GlobalWafers’ $4 billion facility in Sherman, Texas, is now producing silicon wafers. Amkor’s $7 billion chip packaging plant in Peoria, Arizona, is under development. TSMC’s Arizona fabs have Apple on track to purchase over 100 million advanced chips in 2026 alone.
And then there’s the product blitz.
Bloomberg’s Mark Gurman reported that Apple plans to introduce at least five products across three days, March 2-4, at “Apple Experience” events in New York, London, and Shanghai. No keynote. Rolling announcements to maximize the news cycle. The expected lineup: a budget MacBook (potentially $599-699), an iPhone 17e, an iPad Air with M4, an entry-level iPad 12, and either a refreshed Mac Studio or Apple Studio Display.
Tim Cook’s tease of “a big week ahead” landed against all of this.
The timing is deliberate. Apple is layering a major product cycle directly on top of its F1 season launch. A new Apple TV subscriber signing up for F1 is also browsing that budget MacBook. Someone headed to Albert Park on March 7 has a new iPhone in their pocket, running the Fitness+ walk they did to prep. The flywheel doesn’t need a memo. It runs itself.
Flywheel?
Here’s what all of this looks like when you stand back and watch it run.
Someone catches the Canadian Grand Prix on Netflix in May. They like what they see. They sign up for Apple TV at $12.99/month for the rest of the season.
But the season already had them in March. They did the Fitness+ “F1 Walk & Talk” with Yuki Tsunoda before the Melbourne opener. The Apple Sports widget showed the standings every time they unlocked their phone. They used Apple Maps to navigate to their grandstand at Albert Park, turn-by-turn, past the corner where the speed stat read 195 mph. Apple Music Radio had live audio commentary during their drive home.
On Vision Pro, they watched four onboard cameras at once.
Their new iPhone 17e, announced the week the season started, is the device running all of it.
Every piece touches every other piece. An operating system for how a sport lives in your life: on your screen, in your ears, in your steps, on your home screen, on your wrist.
ESPN couldn’t build this. Netflix can’t build this. No traditional broadcaster comes close.
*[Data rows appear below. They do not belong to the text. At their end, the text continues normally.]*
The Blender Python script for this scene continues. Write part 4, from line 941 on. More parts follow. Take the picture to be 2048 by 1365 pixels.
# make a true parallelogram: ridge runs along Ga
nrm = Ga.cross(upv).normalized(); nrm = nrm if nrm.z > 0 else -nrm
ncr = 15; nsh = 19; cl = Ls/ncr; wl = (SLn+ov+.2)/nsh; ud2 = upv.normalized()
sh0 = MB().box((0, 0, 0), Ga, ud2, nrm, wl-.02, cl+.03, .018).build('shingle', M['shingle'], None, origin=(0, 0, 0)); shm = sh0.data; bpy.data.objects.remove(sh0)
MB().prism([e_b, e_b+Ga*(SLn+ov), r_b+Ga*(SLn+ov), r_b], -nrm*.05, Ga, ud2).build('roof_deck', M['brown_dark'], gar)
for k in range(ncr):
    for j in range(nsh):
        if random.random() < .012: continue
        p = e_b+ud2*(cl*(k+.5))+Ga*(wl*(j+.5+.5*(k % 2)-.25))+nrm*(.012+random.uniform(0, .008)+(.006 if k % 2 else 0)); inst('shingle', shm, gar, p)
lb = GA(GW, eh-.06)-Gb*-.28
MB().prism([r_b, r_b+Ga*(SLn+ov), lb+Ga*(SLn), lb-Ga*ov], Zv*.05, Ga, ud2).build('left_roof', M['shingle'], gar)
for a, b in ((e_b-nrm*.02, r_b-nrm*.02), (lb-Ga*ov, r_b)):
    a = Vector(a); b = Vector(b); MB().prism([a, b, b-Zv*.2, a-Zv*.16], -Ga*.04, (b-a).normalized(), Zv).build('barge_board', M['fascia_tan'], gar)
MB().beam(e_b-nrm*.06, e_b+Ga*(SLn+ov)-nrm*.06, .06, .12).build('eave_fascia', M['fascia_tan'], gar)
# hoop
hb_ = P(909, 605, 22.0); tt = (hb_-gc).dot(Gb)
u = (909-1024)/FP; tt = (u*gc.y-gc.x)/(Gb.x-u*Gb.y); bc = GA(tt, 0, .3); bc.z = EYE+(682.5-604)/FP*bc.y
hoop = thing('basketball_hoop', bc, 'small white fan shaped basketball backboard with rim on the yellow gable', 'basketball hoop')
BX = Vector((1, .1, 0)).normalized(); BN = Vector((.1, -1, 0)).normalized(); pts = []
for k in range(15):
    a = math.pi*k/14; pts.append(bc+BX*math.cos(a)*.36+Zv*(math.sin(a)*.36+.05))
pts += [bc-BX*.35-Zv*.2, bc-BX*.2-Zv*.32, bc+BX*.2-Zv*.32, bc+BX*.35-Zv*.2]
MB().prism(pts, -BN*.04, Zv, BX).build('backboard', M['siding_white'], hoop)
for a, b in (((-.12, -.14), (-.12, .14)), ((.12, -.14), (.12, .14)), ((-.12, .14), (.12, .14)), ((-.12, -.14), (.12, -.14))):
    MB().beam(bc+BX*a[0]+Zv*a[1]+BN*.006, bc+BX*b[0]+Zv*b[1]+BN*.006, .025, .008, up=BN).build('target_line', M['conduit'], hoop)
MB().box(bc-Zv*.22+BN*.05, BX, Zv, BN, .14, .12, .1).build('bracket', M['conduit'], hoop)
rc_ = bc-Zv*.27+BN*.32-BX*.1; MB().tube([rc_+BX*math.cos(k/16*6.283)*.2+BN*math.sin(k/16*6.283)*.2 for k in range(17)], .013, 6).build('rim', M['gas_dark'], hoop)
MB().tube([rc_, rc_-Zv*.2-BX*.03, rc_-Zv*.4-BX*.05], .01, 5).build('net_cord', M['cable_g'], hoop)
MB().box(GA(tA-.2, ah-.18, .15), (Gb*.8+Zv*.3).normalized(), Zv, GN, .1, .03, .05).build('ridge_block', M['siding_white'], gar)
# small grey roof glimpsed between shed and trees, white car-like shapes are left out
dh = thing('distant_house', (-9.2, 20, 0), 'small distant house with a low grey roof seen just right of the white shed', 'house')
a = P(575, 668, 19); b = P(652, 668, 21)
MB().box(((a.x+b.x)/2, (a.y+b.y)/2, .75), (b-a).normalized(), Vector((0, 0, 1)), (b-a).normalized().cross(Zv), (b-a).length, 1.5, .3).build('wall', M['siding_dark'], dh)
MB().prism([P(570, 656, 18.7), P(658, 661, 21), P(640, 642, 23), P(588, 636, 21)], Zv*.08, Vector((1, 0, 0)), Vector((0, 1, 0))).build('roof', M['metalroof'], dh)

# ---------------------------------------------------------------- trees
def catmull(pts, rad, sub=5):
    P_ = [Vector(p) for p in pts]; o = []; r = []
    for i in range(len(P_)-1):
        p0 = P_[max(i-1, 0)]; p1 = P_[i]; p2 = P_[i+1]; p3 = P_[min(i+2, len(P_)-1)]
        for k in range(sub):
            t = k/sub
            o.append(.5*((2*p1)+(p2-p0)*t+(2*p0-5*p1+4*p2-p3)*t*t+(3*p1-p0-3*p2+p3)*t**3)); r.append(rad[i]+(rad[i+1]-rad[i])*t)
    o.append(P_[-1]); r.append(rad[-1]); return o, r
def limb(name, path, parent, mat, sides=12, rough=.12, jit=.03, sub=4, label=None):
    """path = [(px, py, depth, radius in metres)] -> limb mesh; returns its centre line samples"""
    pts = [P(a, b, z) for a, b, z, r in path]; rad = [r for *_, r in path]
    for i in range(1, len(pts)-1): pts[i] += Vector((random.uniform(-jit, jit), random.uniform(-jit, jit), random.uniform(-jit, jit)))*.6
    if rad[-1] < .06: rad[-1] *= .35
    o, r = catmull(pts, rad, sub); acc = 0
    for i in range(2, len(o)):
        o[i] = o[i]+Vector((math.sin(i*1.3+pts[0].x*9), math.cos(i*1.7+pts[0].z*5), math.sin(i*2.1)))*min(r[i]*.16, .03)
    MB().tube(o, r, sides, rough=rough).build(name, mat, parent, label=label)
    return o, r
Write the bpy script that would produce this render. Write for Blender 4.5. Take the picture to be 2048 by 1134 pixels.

The 2026 Formula 1 season hasn’t even started yet. The Australian Grand Prix is on March 7. And in 48 hours, the commercial infrastructure around the sport in the United States was fundamentally restructured.
Apple started with a movie. Then it bought the rights. Now it’s running the ecosystem.










I wonder how long it will be before this bubble bursts?